Dataset extract:
▼▼▼

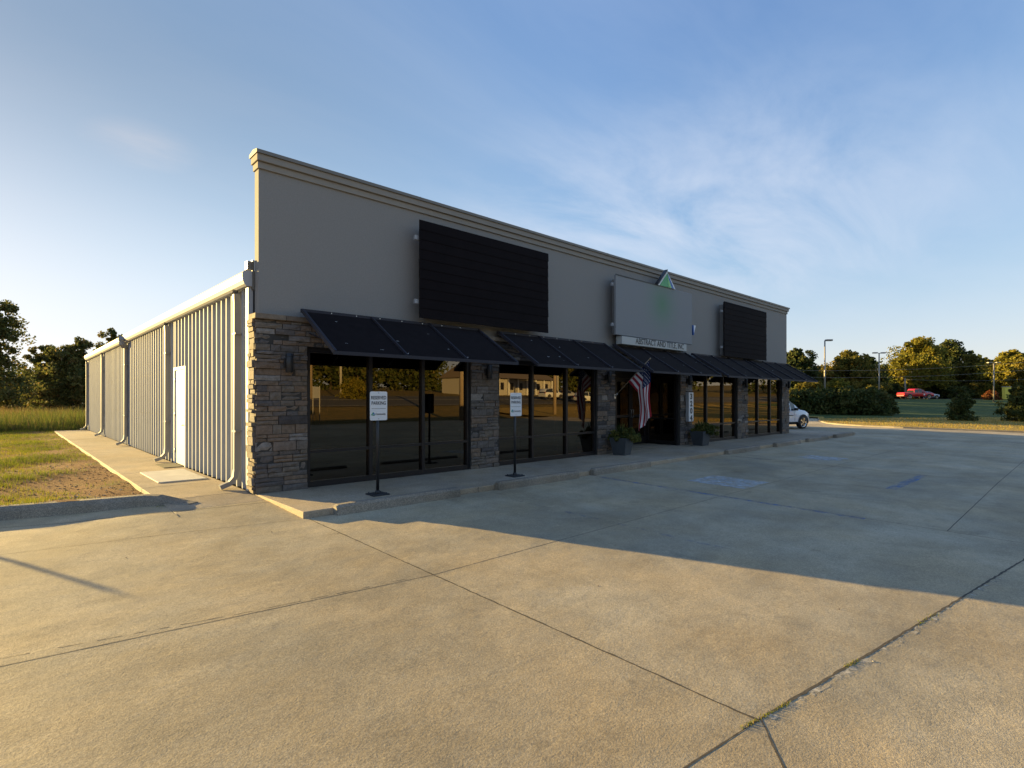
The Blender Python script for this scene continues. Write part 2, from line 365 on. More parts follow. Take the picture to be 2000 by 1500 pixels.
M['cars'] = mat('car_silver', (.42, .43, .45), .3, .4, coat=.5)
M['carglass'] = mat('car_glass', (.02, .025, .03), .05, 0, .8)
M['chrome'] = mat('chrome', (.6, .6, .6), .2, .9)
M['lamp'] = mat('lamp_lens', (.6, .6, .62), .15, 0, .7); M['tail'] = mat('tail_lens', (.4, .01, .01), .2, 0, .6)
M['flagr'] = mat('flag_red', (.34, .022, .035), .8, trans=.3); M['flagw'] = mat('flag_white', (.72, .70, .70), .8, trans=.3); M['flagb'] = mat('flag_blue', (.012, .022, .085), .8, trans=.3)
M['siding'] = mat('white_siding', (.40, .39, .36), .8); M['shingle'] = mat('shingle', (.16, .13, .11), .9, noise=(5, .2))
M['canopyo'] = mat('canopy_orange', (.5, .2, .06), .6)

# tinted reflective storefront glass: reflection over a dark tinted view of the room
def glassmat(name, refl, tcol):
    m = bpy.data.materials.new(name); m.use_nodes = True; t = m.node_tree; t.nodes.remove(t.nodes['Principled BSDF'])
    gl = N(t, 'ShaderNodeBsdfGlossy'); gl.inputs['Color'].default_value = (*refl, 1); gl.inputs['Roughness'].default_value = .004
    tr = N(t, 'ShaderNodeBsdfTransparent'); tr.inputs[0].default_value = (*tcol, 1)
    lw = N(t, 'ShaderNodeFresnel'); lw.inputs[0].default_value = 1.52
    mr = N(t, 'ShaderNodeMapRange'); mr.inputs[1].default_value = 0; mr.inputs[2].default_value = 1; mr.inputs[3].default_value = .085; mr.inputs[4].default_value = 1
    t.links.new(lw.outputs[0], mr.inputs[0]); ms = N(t, 'ShaderNodeMixShader'); t.links.new(mr.outputs[0], ms.inputs[0])
    t.links.new(tr.outputs[0], ms.inputs[1]); t.links.new(gl.outputs[0], ms.inputs[2]); t.links.new(ms.outputs[0], t.nodes['Material Output'].inputs[0])
    return m
M['glass'] = glassmat('tinted_glass', (1.0, .83, .64), (.12, .09, .10))

# ------------------------------------------------------------ terrain
def sm(a, b, x): 
    t = min(1, max(0, (x - a) / (b - a))); return t * t * (3 - 2 * t)
def lot_z(x, y):
    z = .021 * (max(y, -14) + 1.9) if y < -1.9 else 0
    if y > -1.9: z += .055 * sm(-2.6, -1.25, x) * (1 - sm(.1, .4, x)) * min(1, (y + 1.9) / 1.45)
    return z
def ground_z(x, y):
    z = -.12 if y > -1.9 else lot_z(x, y) - .12
    q = .485 * x + .874 * y
    z += 1.42 * sm(24.7, 60, q) * sm(33, 42, x)
    if y < -27: z += 2.3 * sm(-29, -60, y) + 1.3 * sm(-60, -90, y)
    d = math.hypot(x, y)
    if d > 130: z += 10 * sm(130, 600, d)
    return z
xs = np.concatenate([np.linspace(-1500, -150, 14), np.linspace(-120, -50, 15), np.arange(-46, 130, 2.0), np.linspace(134, 260, 22), np.linspace(300, 1500, 14)])
ys = np.concatenate([np.linspace(-1500, -150, 14), np.linspace(-130, -102, 6), np.arange(-98, 100, 2.0), np.linspace(104, 230, 18), np.linspace(280, 1500, 14)])
V = np.array([(x, y, ground_z(x, y)) for y in ys for x in xs]); nx, ny = len(xs), len(ys)
ii, jj = np.meshgrid(np.arange(nx - 1), np.arange(ny - 1)); a = (jj * nx + ii).ravel()
tag(npmesh('ground', V, np.stack([a, a + 1, a + nx + 1, a + nx], 1), M['ground'], smooth=True), kind='structure')

def rows(name, ylist, xl, xr, zf, n, m, parent=None):
    V = []; 
    for y in ylist:
        x0, x1 = xl(y), xr(y)
        for i in range(n + 1): x = x0 + (x1 - x0) * (i / n); V.append((x, y, zf(x, y)))
    V = np.array(V); k = n + 1; ii, jj = np.meshgrid(np.arange(n), np.arange(len(ylist) - 1)); a = (jj * k + ii).ravel()
    return npmesh(name, V, np.stack([a, a + 1, a + k + 1, a + k], 1), m, parent, smooth=True)
def lotxr(y): return float(np.interp(y, [-28, -12, -7, -4, -2, 0, 1.5, 2.6, 4, 6, 30], [37, 34.8, 34.4, 33.4, 32.7, 33.3, 34.3, 35.8, 39, 45, 45]))
KERB = [(-40, 6.0), (-12, 2.3), (-6, 1.42), (-4, 1.10), (-3, .93), (-2.4, .78), (-1.9, .58), (-1.5, .36), (-1.2, .12), (-1.03, -.12)]
KERB = [(x, y - (.17 if x < -1.6 else .10 if x < -1.3 else .05)) for x, y in KERB]
kx = [p[0] for p in KERB]; ky = [p[1] for p in KERB]
def kerb_y(x): return float(np.interp(x, kx, ky))
lot = thing('parking_lot', None, None); lot['kind'] = 'structure'
# main lot, right part and left part by the kerb form the lot surface
V1 = []; 
rows('slab', list(np.linspace(-28, -1.9, 60)), lambda y: -40, lotxr, lot_z, 80, M['lot'], lot)
rows('slab', list(np.linspace(-1.9, 30, 50)), lambda y: 22.42, lotxr, lot_z, 20, M['lot'], lot)
# left part: columns from the lot up to the kerb
xc = sorted(set(list(np.linspace(-40, -3, 30)) + list(np.linspace(-3, -1.0, 40)) + [-1.241, -1.239, -.7, -.35, 0]))
V = []; nr = 16
for x in xc:
    y1 = (kerb_y(x) + .06) if x < -1.24 else -.43
    for j in range(nr + 1): y = -1.9 + (y1 + 1.9) * j / nr; V.append((x, y, lot_z(x, y)))
V = np.array(V); k = nr + 1; ii, jj = np.meshgrid(np.arange(nr), np.arange(len(xc) - 1)); a = (jj * k + ii).ravel()
npmesh('slab', V, np.stack([a, a + k, a + k + 1, a + 1], 1), M['lot'], lot, smooth=True)

def strip(mb, pts, w, dz=.004, jit=.35, step=.12, zf=lot_z, mi=0, gap=0.0):
    """a jagged ribbon that follows the surface: joints, cracks and painted lines"""
    P = []
    for (x0, y0), (x1, y1) in zip(pts[:-1], pts[1:]):
        L = math.hypot(x1 - x0, y1 - y0); n = max(1, int(L / step))
        P += [(x0 + (x1 - x0) * i / n, y0 + (y1 - y0) * i / n) for i in range(n)]
    P.append(pts[-1]); prev = None
    for i, (x, y) in enumerate(P):
        x2, y2 = P[min(i + 1, len(P) - 1)]; x1, y1 = P[max(i - 1, 0)]; L = math.hypot(x2 - x1, y2 - y1) or 1
        nx_, ny_ = -(y2 - y1) / L, (x2 - x1) / L
        a_, b_ = w / 2 * (1 + random.uniform(-jit, jit)), w / 2 * (1 + random.uniform(-jit, jit)); o_ = w * random.uniform(-jit, jit) * .4
        cur = [(x + nx_ * (a_ + o_), y + ny_ * (a_ + o_)), (x - nx_ * (b_ - o_), y - ny_ * (b_ - o_))]
        cur = [(p[0], p[1], zf(*p) + dz) for p in cur]
        if prev and random.random() > gap: mb.quad(prev[1], cur[1], cur[0], prev[0], mi)
        prev = cur
def joint(pts, w=.012, jit=.4, step=.12, m='joint', dz=.0012, gap=0.):
    mb = MB(); strip(mb, pts, w, dz, jit, step, gap=gap); return mb.build('joint', M[m], lot)
joint([(.05, -1.95), (.05, -7.88)], .016, .5, .06)
joint([(-40, -.3), (-2.95, -4.46), (.05, -4.83), (6.1, -4.77), (34, -4.72)], .009, .3)
joint([(-8, -5.0), (-2.95, -4.33), (-1.5, -4.6), (-.2, -4.76)], .006, .9, .07, gap=.35)
joint([(-12, -.35), (-2.97, -1.39), (-.05, -1.88)], .006, .3, dz=.002)
joint([(-12, 1.1), (-2.97, .20), (-1.9, -.19), (-1.25, -.47), (0, -.60)], .014, .3, dz=.002)
joint([(-9, -7.2), (-.59, -7.80), (.08, -7.88)], .009, .45, .06)
joint([(.08, -7.88), (-.23, -8.11), (-1.5, -9.3), (-4, -11.6)], .010, .6, .05)
joint([(.08, -7.88), (1.58, -8.10), (5.25, -8.62), (16, -10.1), (33, -12.4)], .017, .45, .05, dz=.0022)
mb = MB(); strip(mb, [(.12, -7.915), (1.58, -8.135), (3.4, -8.385), (4.2, -8.50)], .055, .0016, .25, .08); mb.build('joint_crumbs', M['crumbs'], lot)
joint([(6.1, -1.95), (6.1, -27)], .010, .4)
joint([(12.1, -1.95), (12.15, -27)], .010, .4)
joint([(18.2, -1.95), (18.2, -27)], .009, .4)
joint([(24.3, -2.2), (24.3, -27)], .009, .4)
joint([(6.1, -7.82), (12.1, -7.80), (18, -7.83), (34, -7.9)], .011, .4)
joint([(25, 0.5), (33, .5)], .010, .3)
def line(pts, w, m): 
    mb = MB(); strip(mb, pts, w, .003, .12, .25); return mb.build('painted_line', M[m], lot)
line([(6.02, -2.2), (6.04, -6.9)], .085, 'blue'); line([(9.24, -2.1), (9.24, -6.5)], .08, 'blue_faint'); line([(12.02, -2.1), (12.05, -6.5)], .08, 'blue_faint')
line([(9.3, -6.52), (12.0, -6.56)], .17, 'blue'); line([(3.06, -2.1), (3.06, -6.4)], .07, 'blue_faint').hide_render = False
mb = MB(); strip(mb, [(7.06, -4.14), (8.2, -4.14)], 1.14, .003, .03, .2); mb.build('painted_symbol', M['pale'], lot)
mb = MB()
for k in range(26):
    t_ = PI * .1 + k / 25 * 1.5 * PI; x = 7.62 + .30 * math.cos(t_); y = -4.22 + .30 * math.sin(t_); x2 = 7.62 + .30 * math.cos(t_ + .2); y2 = -4.22 + .30 * math.sin(t_ + .2)
    strip(mb, [(x, y), (x2, y2)], .09, .0045, .1)
strip(mb, [(7.62, -3.72), (7.62, -4.2), (7.86, -4.25), (7.98, -4.5)], .09, .0048, .1); strip(mb, [(7.55, -3.68), (7.69, -3.68)], .12, .0051, .1)
mb.build('painted_symbol', M['blue_faint'], lot)
mb = MB(); strip(mb, [(13.2, -4.0), (14.2, -4.0)], .9, .003, .25, .12); mb.build('painted_symbol', M['pale'], lot)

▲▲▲

Write out exactly the opening lines of the data, stopping after the line that holds "M['canopyo'] = mat('canopy_orange', (.5, .2, .06), .6)". Exclude pictures.

Full solution:
The Blender Python script for this scene continues. Write part 2, from line 365 on. More parts follow. Take the picture to be 2000 by 1500 pixels.
M['cars'] = mat('car_silver', (.42, .43, .45), .3, .4, coat=.5)
M['carglass'] = mat('car_glass', (.02, .025, .03), .05, 0, .8)
M['chrome'] = mat('chrome', (.6, .6, .6), .2, .9)
M['lamp'] = mat('lamp_lens', (.6, .6, .62), .15, 0, .7); M['tail'] = mat('tail_lens', (.4, .01, .01), .2, 0, .6)
M['flagr'] = mat('flag_red', (.34, .022, .035), .8, trans=.3); M['flagw'] = mat('flag_white', (.72, .70, .70), .8, trans=.3); M['flagb'] = mat('flag_blue', (.012, .022, .085), .8, trans=.3)
M['siding'] = mat('white_siding', (.40, .39, .36), .8); M['shingle'] = mat('shingle', (.16, .13, .11), .9, noise=(5, .2))
M['canopyo'] = mat('canopy_orange', (.5, .2, .06), .6)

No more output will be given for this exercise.